Former CU golfer Esther Lee notches another Symetra Tour top-3 finish and closes in on earning her LPGA Tour card; Noh, who lost CoBank Colorado Women’s Open after making 9 on final hole of regulation, falters down stretch to place second in LPGA Tour event after Monday qualifying

By Gary Baines – 09/01/2019

Esther Lee has become a top-10 machine on the Symetra Tour, and as a result the former University of Colorado golfer soon may own an LPGA Tour card.

On Sunday, Lee tied for third in the Sioux Falls Greatlife Challenge in Sioux Falls, S.D., marking her eighth top-10 showing — and fifth top three — in 17 Symetra tournaments this season. 

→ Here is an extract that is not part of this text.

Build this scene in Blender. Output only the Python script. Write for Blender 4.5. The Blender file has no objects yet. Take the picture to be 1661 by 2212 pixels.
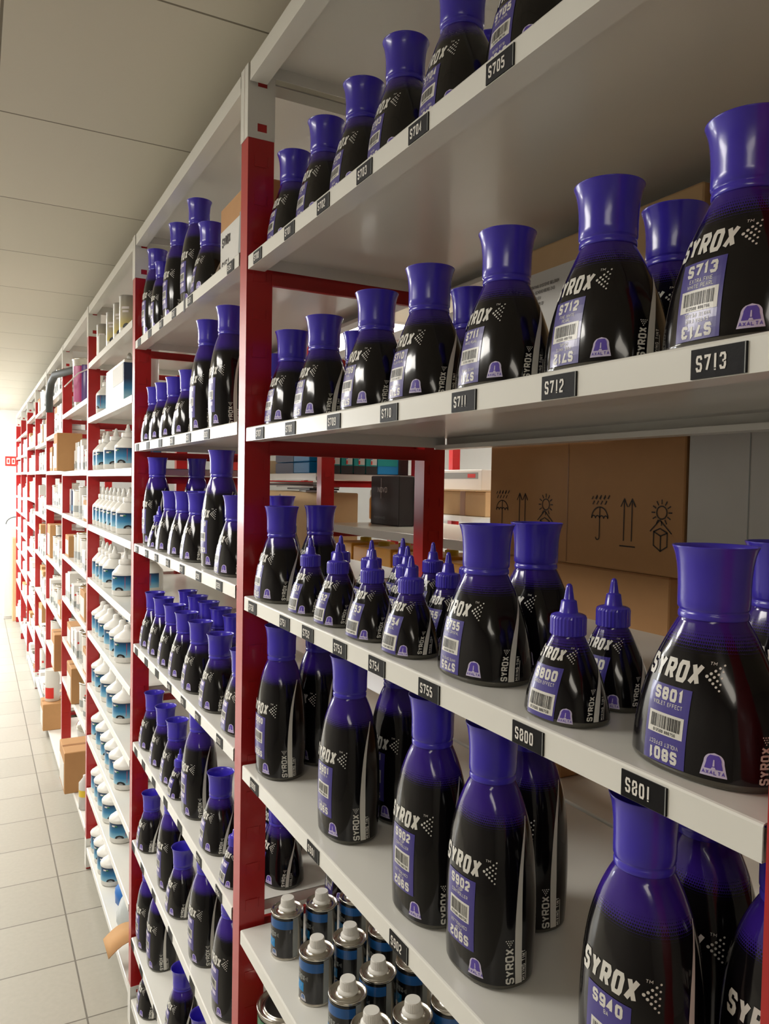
import bpy, bmesh, math, random
from mathutils import Vector, Matrix
PI = math.pi
SC = bpy.context.scene
COL = SC.collection

# ---------------------------------------------------------------- camera, world, light, exposure
F_PX = 1659.96
cam = bpy.data.cameras.new('camera'); camo = bpy.data.objects.new('camera', cam); COL.objects.link(camo)
cam.sensor_fit = 'VERTICAL'; cam.sensor_height = 36.0; cam.lens = F_PX / 2212.0 * 36.0
cam.clip_start = 0.02; cam.clip_end = 60
R_ = Vector((0.88263526, -0.46971013, 0.01809409)); U_ = Vector((4.28352736e-04, 3.92969729e-02, 9.99227484e-01)); FW = Vector((0.47005832, 0.88194566, -0.0348861))
m3 = Matrix((R_, U_, -FW)).transposed()
camo.matrix_world = Matrix.Translation((-0.41393804, 0, 0)) @ m3.to_4x4()
SC.camera = camo
w = bpy.data.worlds.new('world'); SC.world = w; w.use_nodes = True
w.node_tree.nodes['Background'].inputs[0].default_value = (1.0, .95, .88, 1); w.node_tree.nodes['Background'].inputs[1].default_value = 0.05
SC.view_settings.view_transform = 'Standard'; SC.view_settings.look = 'None'
SC.view_settings.gamma = 1.0; SC.view_settings.use_curve_mapping = False
SC.view_settings.exposure = 0.22

def area(name, loc, rot, sx, sy, power, col=(1, .9, .76)):
    l = bpy.data.lights.new(name, 'AREA'); l.shape = 'RECTANGLE'; l.size = sx; l.size_y = sy; l.energy = power; l.color = col
    o = bpy.data.objects.new(name, l); o.location = loc; o.rotation_euler = rot; COL.objects.link(o); return o
WARM = (1, .972, .925); COOL = (.97, .98, 1)
# light of the flush ceiling panels over the aisle (their diffusers are built with the ceiling)
CEIL = .83; FLOOR = -1.65
LAMPS = [(-1.45, -1.1, 4), (-1.45, 1.9, 30), (-1.45, 4.3, 38), (-1.2, 6.7, 54), (-1.2, 9.1, 48), (1.35, 1.6, 3), (1.35, 4.0, 26), (2.4, 2.2, 16), (2.4, 5.2, 26)]  # first panel, unseen behind the camera, is added to brighten the shelf lips
for (x, y, p) in LAMPS:
    area('panel_light', (x, y, CEIL - .012), (0, 0, 0), .55, 1.1, p, WARM if y < 5 else COOL)
# daylight through the window at the far end of the left wall
area('daylight', (-2.75, 9.0, .1), (0, -PI / 2, 0), 1.3, 2.2, 85, (.95, .98, 1))

# ---------------------------------------------------------------- materials
def srgb(r, g, b):
    f = lambda c: (c / 255 / 12.92) if c / 255 <= .04045 else ((c / 255 + .055) / 1.055) ** 2.4
    return (f(r), f(g), f(b), 1)
MATS = {}
def mat(name, rgb, rough=.5, metal=0, coat=0, noise=0, scale=30, emit=0, bump=0, spec=.5):
    m = bpy.data.materials.new(name); m.use_nodes = True; nt = m.node_tree; b = nt.nodes['Principled BSDF']
    c = srgb(*rgb); b.inputs['Base Color'].default_value = c
    b.inputs['Roughness'].default_value = rough; b.inputs['Metallic'].default_value = metal
    b.inputs['Coat Weight'].default_value = coat; b.inputs['Coat Roughness'].default_value = .08
    b.inputs['Specular IOR Level'].default_value = spec
    if emit:
        b.inputs['Emission Color'].default_value = c; b.inputs['Emission Strength'].default_value = emit
    if noise or bump:
        tc = nt.nodes.new('ShaderNodeTexCoord'); n = nt.nodes.new('ShaderNodeTexNoise'); n.inputs['Scale'].default_value = scale; n.inputs['Detail'].default_value = 4
        nt.links.new(tc.outputs['Object'], n.inputs['Vector'])
        if noise:
            mr = nt.nodes.new('ShaderNodeMapRange'); mr.inputs['To Min'].default_value = 1 - noise; mr.inputs['To Max'].default_value = 1 + noise
            mx = nt.nodes.new('ShaderNodeVectorMath'); mx.operation = 'SCALE'; mx.inputs[0].default_value = c[:3]
            nt.links.new(n.outputs[0], mr.inputs[0]); nt.links.new(mr.outputs[0], mx.inputs['Scale']); nt.links.new(mx.outputs[0], b.inputs['Base Color'])
        if bump:
            bp = nt.nodes.new('ShaderNodeBump'); bp.inputs['Strength'].default_value = bump; bp.inputs['Distance'].default_value = .002
            nt.links.new(n.outputs[0], bp.inputs['Height']); nt.links.new(bp.outputs[0], b.inputs['Normal'])
    MATS[name] = m; return m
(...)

With $75,136 and just four events remaining in the Symetra season, Lee stands in eighth place on the season-long money list. The top 10 on that list after the Symetra Tour Championship on Oct. 6 will be awarded LPGA Tour cards for 2020. Fellow former Buff Jenny Coleman is 10th at $63,049.

On Sunday in South Dakota, Lee closed with a 5-under-par 65 — the same score as she posted in the first round — to finish at 9-under 271. That was four strokes behind champion Patty Tavatanakit, who beat Yujeong Son in a playoff.

The performance was worth $11,300 to Lee (pictured).

   
Oh Noh, Part II: Three months ago, then-17-year-old pro Yealimi Noh had one of the most inexplicable finishes in the history of the CoBank Colorado Open Championships as she came to the 18th hole with a three-stroke lead in the Colorado Women’s Open, made a quadruple-bogey 9 and then lost in a playoff to Coloradan Becca Huffer.

Putting two balls in the penalty area on the 18th hole at Green Valley Ranch Golf Club ended up costing the Concord, Calif., more than $38,000 — the difference between first and second place. 

But as painful as that might have been for Noh, it no doubt paled in comparison to what happened Sunday in the Cambia Portland Classic, the LPGA Tour event for which Noh had Monday qualified.

Noh, now 18, could have earned her LPGA Tour with a victory. And she led by three with just four holes remaining. But bogeys by her at 16 and 18, combined with birdies by Australian Hannah Green on 15 and 17, resulted in a comeback victory for Green and another stinging runner-up showing for Noh.

“It’s hard,” Noh told Golf Channel afterward. “I tried my best today.”

Noh was attempting to become just the third Monday qualifier ever to ever an LPGA Tour event. But she can take some consolation in earning a Sunday paycheck of $119,765.